The sticking point is that, while a chicken tractor can comfortably house 90 meat chickens with several moves a day, it’s really only enough capacity for 30 turkeys. So, 60 turkeys would have worked fine, but not 100! Where were they going to go? And turkeys eat a lot of feed too… This was going to be an adventuresome summer.

The adventures started when having the baby turkeys in with the fourth wave of meat chicks was obviously not working. The chicks would snuggle up at night, like they usually do, with the turkeys all mixed in. For chicks, this usually isn’t a problem. But baby turkeys are notoriously dim-witted, and would let the chicks stand on them, getting squished. So I divided the brooder space in half with cardboard and separated the crew, which stopped the squishing but left both sides feeling a little cramped.

As summer progressed, the game of “where will the turkeys go?” continued, with tricking out a retired hen mobile space as a larger turkey brooder space, then moving some back to the main coop as room allowed, bouncing between young laying hens here and meat chickens there. Despite the obstacles, every turkey had space, though it was a summer-long dance much like an avian version of musical chairs!

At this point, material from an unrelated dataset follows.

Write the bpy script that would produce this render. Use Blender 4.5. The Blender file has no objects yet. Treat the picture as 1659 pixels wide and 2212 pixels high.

Now here we are in late autumn, and it’s time for those turkeys to fulfill their Thanksgiving obligations. Needless to say, I didn’t have customer orders for 100 turkeys this spring either, so please help us spread the word about the value of sourcing your Thanksgiving dinner locally, from small farms that raise their birds with love and care.

Will this be remembered as the summer of too many turkeys? Hopefully, it will grow to become the season of lots of happy dinners shared by family and friends, round a table resplendent with a delicious roast bird we fostered and nurtured in the way turkeys should be raised—green grass to eat, bugs to chase, fresh air to breathe, and room to explore.

Either way, there shouldn’t be any more surprise phone calls from the Post Office yet this season! Turkey anyone? See you down on the farm sometime.